------ Dataset records
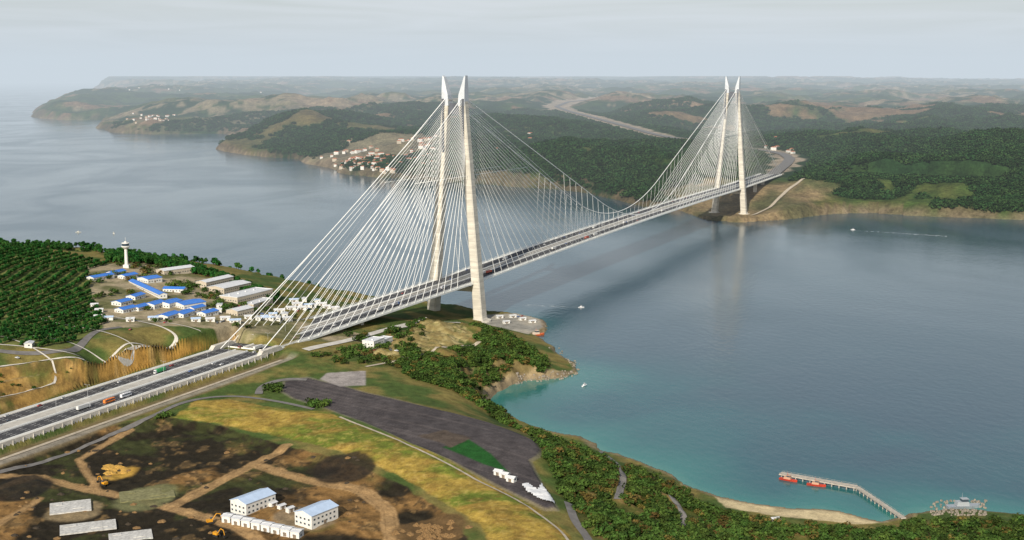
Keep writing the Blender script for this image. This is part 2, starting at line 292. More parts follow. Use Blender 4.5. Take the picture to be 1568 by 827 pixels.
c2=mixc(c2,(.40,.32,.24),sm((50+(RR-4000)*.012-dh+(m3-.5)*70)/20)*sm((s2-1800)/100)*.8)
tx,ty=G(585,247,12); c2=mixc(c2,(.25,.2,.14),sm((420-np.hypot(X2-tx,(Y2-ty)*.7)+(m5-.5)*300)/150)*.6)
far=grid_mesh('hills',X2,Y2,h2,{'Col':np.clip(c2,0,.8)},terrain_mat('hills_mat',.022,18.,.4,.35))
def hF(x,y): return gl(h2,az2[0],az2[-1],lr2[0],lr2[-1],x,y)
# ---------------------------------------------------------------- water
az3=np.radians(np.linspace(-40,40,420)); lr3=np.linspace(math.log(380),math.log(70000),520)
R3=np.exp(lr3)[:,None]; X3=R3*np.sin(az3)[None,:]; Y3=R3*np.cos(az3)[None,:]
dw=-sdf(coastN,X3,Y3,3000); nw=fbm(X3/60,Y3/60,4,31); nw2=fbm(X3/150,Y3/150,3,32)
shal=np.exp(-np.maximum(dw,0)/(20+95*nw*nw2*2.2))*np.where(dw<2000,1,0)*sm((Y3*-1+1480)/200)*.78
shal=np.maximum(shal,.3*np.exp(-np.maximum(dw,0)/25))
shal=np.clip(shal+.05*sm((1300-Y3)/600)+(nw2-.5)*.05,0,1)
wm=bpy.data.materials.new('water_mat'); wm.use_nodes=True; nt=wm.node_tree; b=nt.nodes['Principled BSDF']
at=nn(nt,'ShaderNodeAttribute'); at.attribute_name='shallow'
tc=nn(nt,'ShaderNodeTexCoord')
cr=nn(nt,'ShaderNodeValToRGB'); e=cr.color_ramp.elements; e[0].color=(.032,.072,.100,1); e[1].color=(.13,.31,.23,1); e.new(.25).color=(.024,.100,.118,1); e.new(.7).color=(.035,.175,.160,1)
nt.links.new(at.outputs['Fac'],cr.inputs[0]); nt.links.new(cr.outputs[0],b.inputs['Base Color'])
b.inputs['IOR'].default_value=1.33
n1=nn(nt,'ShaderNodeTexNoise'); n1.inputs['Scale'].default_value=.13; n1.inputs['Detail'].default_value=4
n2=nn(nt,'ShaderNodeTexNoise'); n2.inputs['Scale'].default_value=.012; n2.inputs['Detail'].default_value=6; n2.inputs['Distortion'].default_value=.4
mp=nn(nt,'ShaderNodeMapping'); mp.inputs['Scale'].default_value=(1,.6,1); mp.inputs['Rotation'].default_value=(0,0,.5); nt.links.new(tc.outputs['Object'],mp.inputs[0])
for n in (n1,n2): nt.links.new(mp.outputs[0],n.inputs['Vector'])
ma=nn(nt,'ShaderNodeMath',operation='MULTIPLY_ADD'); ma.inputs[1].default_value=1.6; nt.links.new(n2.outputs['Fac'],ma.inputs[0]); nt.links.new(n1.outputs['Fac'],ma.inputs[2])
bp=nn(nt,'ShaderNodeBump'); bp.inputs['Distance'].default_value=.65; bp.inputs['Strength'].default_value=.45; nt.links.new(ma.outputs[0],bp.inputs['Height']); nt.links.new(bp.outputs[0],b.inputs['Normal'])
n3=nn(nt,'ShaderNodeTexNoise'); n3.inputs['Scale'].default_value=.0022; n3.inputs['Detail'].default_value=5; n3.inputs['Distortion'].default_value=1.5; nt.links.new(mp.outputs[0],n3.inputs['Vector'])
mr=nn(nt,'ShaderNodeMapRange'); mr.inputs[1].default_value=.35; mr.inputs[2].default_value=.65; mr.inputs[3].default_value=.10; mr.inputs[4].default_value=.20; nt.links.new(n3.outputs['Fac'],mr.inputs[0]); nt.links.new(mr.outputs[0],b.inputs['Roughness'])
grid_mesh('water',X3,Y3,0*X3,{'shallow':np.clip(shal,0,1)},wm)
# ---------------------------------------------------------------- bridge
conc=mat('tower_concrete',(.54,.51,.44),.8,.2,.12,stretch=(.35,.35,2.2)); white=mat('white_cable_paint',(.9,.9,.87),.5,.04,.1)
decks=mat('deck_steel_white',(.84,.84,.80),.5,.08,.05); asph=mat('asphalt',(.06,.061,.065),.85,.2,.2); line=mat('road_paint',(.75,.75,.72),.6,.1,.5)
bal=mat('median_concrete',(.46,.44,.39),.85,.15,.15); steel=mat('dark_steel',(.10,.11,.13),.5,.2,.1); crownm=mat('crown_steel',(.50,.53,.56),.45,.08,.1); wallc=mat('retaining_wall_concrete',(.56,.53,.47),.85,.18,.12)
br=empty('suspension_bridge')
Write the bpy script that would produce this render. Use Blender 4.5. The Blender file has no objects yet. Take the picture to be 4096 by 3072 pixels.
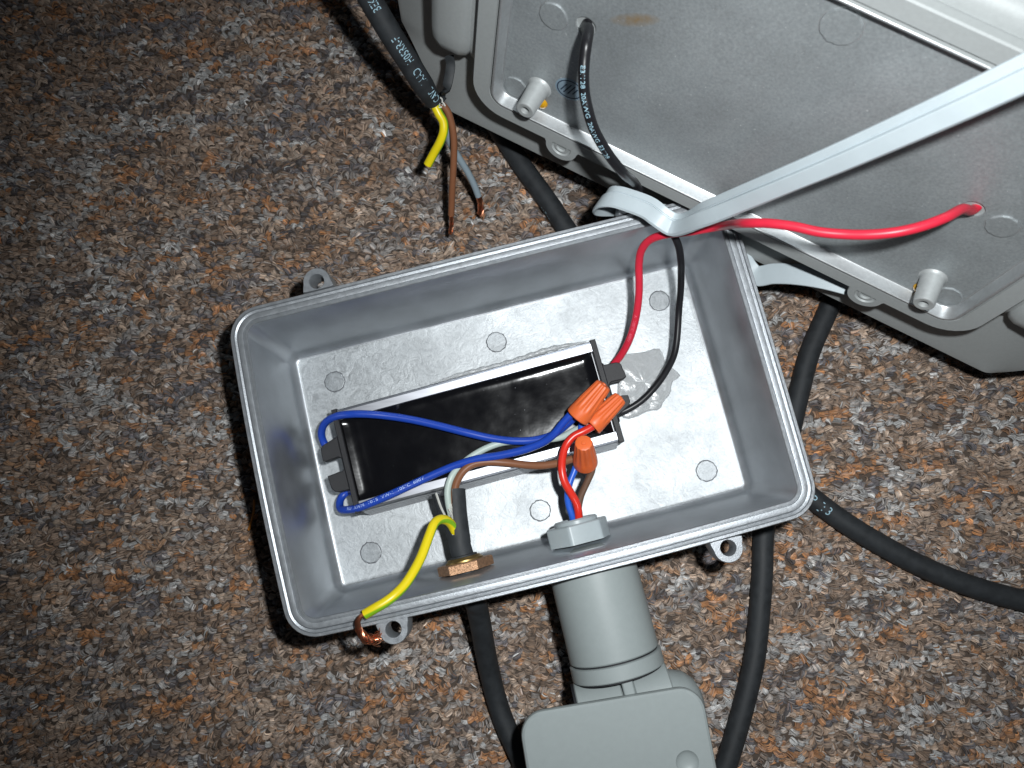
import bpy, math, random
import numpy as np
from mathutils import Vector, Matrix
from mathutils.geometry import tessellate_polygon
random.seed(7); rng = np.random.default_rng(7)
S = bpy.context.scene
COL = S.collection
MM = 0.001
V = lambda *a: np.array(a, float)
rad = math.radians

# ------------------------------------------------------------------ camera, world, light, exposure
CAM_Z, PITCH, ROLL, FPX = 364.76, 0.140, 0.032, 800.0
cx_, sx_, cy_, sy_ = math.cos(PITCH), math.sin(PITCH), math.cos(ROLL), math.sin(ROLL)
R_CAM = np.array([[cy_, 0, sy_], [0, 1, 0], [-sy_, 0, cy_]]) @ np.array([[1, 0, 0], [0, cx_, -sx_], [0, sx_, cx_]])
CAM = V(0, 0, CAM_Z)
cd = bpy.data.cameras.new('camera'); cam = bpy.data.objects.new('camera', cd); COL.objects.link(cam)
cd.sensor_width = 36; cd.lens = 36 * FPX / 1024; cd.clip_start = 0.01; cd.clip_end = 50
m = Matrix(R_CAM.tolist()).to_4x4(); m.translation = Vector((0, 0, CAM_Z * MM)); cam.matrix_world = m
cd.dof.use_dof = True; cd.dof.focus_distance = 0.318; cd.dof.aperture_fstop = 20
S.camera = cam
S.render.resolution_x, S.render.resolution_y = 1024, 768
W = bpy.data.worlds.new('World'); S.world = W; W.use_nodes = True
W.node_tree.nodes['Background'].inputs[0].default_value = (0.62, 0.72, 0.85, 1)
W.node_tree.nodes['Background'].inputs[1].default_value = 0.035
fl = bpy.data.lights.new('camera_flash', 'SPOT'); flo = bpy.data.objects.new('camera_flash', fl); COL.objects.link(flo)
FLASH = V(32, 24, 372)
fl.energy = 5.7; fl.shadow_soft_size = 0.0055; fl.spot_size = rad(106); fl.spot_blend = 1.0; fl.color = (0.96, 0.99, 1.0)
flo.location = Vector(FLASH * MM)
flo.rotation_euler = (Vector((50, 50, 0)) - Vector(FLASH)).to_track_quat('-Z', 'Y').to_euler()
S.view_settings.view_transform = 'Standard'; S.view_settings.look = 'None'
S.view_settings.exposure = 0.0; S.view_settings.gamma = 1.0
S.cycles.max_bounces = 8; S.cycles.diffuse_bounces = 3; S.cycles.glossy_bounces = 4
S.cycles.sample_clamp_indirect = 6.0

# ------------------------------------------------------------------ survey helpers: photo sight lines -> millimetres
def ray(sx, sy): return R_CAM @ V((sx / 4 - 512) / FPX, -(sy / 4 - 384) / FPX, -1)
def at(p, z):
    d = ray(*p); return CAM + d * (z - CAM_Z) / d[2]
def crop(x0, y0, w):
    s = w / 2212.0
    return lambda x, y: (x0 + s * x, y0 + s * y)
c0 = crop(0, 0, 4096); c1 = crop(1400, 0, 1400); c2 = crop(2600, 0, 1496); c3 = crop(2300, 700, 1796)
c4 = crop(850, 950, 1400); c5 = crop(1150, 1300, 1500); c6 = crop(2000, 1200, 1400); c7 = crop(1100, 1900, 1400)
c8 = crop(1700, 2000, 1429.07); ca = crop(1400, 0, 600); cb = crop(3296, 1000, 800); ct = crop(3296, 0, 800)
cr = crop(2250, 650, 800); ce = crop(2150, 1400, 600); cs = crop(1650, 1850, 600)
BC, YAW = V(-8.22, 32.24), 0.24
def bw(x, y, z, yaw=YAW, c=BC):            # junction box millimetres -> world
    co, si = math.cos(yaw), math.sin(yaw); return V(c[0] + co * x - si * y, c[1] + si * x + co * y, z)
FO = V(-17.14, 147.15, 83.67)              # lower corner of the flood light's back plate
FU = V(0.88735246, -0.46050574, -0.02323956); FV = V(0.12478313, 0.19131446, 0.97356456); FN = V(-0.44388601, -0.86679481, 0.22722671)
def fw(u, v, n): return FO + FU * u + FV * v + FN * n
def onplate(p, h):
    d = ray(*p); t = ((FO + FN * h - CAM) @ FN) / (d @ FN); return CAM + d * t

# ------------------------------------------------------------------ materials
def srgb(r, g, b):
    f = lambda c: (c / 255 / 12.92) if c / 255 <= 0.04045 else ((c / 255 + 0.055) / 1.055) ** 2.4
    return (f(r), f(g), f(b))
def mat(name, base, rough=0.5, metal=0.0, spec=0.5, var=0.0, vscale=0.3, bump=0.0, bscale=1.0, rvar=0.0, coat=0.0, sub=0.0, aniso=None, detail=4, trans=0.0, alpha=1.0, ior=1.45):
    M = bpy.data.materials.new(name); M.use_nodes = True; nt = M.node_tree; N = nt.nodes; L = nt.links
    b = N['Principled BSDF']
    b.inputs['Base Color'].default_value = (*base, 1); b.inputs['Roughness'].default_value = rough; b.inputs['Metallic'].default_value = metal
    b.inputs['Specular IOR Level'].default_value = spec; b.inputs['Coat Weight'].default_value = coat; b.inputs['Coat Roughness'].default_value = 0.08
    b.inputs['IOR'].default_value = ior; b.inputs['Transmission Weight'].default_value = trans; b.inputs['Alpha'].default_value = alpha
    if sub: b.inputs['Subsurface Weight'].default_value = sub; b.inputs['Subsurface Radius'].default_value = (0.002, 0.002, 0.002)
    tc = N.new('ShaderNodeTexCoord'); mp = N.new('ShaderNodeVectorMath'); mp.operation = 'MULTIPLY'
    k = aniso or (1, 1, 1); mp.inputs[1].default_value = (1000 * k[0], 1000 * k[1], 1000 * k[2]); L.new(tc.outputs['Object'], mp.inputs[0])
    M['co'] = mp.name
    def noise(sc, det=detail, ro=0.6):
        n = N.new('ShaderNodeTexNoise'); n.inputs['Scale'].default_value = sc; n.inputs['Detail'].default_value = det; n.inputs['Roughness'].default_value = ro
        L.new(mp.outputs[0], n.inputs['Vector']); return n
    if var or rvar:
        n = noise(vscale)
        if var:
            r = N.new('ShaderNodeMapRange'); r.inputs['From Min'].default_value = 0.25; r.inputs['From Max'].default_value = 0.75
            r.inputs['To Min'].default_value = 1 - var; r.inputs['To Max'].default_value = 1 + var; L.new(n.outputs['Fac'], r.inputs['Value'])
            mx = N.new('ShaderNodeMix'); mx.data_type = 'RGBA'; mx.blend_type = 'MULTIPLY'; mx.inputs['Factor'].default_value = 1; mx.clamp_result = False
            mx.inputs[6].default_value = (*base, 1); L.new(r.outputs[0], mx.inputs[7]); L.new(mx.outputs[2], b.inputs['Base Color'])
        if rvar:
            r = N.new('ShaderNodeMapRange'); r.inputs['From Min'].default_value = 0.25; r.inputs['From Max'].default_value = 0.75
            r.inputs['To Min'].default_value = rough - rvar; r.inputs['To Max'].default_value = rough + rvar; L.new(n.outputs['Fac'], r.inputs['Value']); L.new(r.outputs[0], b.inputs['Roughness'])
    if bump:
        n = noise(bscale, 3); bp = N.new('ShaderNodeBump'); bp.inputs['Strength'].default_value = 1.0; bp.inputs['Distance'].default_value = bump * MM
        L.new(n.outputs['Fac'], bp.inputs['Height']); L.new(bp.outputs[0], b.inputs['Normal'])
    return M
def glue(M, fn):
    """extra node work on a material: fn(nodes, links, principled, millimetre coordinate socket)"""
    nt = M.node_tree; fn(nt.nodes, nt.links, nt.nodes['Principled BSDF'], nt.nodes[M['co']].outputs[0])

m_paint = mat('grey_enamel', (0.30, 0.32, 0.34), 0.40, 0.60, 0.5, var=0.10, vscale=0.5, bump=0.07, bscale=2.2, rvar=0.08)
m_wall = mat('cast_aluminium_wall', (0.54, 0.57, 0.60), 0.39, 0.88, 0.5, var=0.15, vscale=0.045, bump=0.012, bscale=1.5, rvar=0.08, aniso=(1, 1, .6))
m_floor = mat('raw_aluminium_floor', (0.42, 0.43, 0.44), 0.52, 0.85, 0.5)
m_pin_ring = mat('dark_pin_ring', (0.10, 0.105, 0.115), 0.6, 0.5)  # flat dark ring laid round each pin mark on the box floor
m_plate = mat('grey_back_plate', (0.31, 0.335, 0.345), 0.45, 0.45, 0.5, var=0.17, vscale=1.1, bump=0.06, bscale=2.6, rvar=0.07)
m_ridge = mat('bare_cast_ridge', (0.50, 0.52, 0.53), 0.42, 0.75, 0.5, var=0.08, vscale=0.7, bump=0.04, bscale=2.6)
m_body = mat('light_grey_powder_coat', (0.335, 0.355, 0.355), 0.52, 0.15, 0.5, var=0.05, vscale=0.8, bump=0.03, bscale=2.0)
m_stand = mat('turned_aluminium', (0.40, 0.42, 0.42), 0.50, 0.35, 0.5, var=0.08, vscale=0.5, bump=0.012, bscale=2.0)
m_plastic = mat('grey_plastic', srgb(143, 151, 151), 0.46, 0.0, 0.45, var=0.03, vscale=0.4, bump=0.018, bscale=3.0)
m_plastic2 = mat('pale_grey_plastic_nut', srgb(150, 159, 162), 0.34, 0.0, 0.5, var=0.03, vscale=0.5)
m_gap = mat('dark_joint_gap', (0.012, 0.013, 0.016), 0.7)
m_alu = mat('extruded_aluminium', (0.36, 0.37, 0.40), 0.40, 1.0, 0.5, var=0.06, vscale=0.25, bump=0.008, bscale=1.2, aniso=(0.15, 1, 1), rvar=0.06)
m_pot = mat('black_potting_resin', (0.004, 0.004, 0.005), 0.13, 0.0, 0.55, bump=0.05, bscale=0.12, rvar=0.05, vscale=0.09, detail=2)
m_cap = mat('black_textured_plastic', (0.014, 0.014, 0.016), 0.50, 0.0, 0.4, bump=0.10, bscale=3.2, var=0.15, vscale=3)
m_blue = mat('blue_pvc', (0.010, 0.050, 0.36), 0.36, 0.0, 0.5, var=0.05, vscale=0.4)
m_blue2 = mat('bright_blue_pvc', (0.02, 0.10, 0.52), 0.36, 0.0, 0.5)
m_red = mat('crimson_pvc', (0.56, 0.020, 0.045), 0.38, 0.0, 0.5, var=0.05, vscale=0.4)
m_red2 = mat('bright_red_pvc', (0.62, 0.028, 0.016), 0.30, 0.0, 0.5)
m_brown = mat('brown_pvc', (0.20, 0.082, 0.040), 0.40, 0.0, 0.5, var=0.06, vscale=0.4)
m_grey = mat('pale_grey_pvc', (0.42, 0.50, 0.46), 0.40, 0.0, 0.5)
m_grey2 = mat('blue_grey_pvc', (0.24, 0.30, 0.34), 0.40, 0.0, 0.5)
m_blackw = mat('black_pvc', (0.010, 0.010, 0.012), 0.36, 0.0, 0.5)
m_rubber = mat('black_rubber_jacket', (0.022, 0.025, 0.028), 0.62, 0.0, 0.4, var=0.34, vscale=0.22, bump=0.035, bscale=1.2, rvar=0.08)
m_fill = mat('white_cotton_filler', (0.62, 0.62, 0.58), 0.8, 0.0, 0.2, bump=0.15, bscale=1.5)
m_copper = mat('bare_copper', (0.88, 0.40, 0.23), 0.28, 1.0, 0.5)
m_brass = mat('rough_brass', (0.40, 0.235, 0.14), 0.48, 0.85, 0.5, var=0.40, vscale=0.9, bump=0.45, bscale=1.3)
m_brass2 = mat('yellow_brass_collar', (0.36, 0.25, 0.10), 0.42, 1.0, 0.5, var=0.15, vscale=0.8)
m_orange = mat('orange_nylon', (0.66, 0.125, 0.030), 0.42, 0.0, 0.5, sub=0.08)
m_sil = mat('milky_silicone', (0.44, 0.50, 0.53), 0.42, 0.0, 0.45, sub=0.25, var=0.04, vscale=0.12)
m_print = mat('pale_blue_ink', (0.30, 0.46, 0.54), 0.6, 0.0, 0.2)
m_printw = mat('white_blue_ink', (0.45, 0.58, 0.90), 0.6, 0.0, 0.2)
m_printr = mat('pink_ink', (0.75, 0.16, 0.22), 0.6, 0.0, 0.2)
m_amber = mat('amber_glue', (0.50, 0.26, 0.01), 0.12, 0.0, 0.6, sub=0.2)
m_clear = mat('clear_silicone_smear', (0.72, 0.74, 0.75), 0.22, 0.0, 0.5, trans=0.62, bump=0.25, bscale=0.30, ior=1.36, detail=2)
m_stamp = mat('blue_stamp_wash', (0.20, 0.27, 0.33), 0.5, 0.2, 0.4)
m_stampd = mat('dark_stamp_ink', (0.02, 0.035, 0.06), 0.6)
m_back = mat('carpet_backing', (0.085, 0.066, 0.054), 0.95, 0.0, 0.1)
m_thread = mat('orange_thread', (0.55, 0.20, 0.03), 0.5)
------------
* _To be done_
Gather each line that holds "picture".

* _Task output_
Keep writing the Blender script for this image. This is part 2, starting at line 292. More parts follow. Use Blender 4.5. Take the picture to be 1568 by 827 pixels.
Write the bpy script that would produce this render. Use Blender 4.5. The Blender file has no objects yet. Take the picture to be 4096 by 3072 pixels.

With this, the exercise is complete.